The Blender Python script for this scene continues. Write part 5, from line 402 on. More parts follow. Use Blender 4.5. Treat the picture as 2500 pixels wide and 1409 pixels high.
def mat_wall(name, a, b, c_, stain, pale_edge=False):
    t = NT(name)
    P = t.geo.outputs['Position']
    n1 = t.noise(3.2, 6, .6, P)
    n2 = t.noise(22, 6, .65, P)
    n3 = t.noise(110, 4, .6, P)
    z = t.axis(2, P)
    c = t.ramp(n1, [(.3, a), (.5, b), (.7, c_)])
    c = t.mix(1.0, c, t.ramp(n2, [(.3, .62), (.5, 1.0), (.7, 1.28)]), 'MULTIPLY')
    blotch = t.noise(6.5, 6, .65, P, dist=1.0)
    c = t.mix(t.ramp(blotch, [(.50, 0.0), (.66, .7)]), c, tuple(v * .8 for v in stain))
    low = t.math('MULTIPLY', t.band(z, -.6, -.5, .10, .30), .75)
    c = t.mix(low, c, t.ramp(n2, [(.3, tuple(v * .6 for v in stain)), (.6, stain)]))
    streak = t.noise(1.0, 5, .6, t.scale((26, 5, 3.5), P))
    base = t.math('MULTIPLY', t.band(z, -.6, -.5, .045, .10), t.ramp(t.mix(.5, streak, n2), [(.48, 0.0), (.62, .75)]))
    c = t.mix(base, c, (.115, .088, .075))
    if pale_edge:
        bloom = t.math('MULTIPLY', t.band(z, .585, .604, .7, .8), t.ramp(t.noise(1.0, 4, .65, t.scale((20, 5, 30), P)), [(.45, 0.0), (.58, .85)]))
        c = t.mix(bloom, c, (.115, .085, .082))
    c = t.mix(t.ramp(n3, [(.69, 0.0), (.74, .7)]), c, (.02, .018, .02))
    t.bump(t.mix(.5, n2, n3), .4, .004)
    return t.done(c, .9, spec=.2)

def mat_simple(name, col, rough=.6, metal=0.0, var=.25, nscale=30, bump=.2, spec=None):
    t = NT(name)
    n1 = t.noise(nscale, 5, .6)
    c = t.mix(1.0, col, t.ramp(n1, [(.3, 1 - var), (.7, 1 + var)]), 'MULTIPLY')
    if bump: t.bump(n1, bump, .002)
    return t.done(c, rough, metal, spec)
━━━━
Requirements:
Return exactly the leading lines of the listing, stopping after the line in which "return t.done(c, .9, spec=.2)" occurs.

Exercise answer:
The Blender Python script for this scene continues. Write part 5, from line 402 on. More parts follow. Use Blender 4.5. Treat the picture as 2500 pixels wide and 1409 pixels high.
def mat_wall(name, a, b, c_, stain, pale_edge=False):
    t = NT(name)
    P = t.geo.outputs['Position']
    n1 = t.noise(3.2, 6, .6, P)
    n2 = t.noise(22, 6, .65, P)
    n3 = t.noise(110, 4, .6, P)
    z = t.axis(2, P)
    c = t.ramp(n1, [(.3, a), (.5, b), (.7, c_)])
    c = t.mix(1.0, c, t.ramp(n2, [(.3, .62), (.5, 1.0), (.7, 1.28)]), 'MULTIPLY')
    blotch = t.noise(6.5, 6, .65, P, dist=1.0)
    c = t.mix(t.ramp(blotch, [(.50, 0.0), (.66, .7)]), c, tuple(v * .8 for v in stain))
    low = t.math('MULTIPLY', t.band(z, -.6, -.5, .10, .30), .75)
    c = t.mix(low, c, t.ramp(n2, [(.3, tuple(v * .6 for v in stain)), (.6, stain)]))
    streak = t.noise(1.0, 5, .6, t.scale((26, 5, 3.5), P))
    base = t.math('MULTIPLY', t.band(z, -.6, -.5, .045, .10), t.ramp(t.mix(.5, streak, n2), [(.48, 0.0), (.62, .75)]))
    c = t.mix(base, c, (.115, .088, .075))
    if pale_edge:
        bloom = t.math('MULTIPLY', t.band(z, .585, .604, .7, .8), t.ramp(t.noise(1.0, 4, .65, t.scale((20, 5, 30), P)), [(.45, 0.0), (.58, .85)]))
        c = t.mix(bloom, c, (.115, .085, .082))
    c = t.mix(t.ramp(n3, [(.69, 0.0), (.74, .7)]), c, (.02, .018, .02))
    t.bump(t.mix(.5, n2, n3), .4, .004)
    return t.done(c, .9, spec=.2)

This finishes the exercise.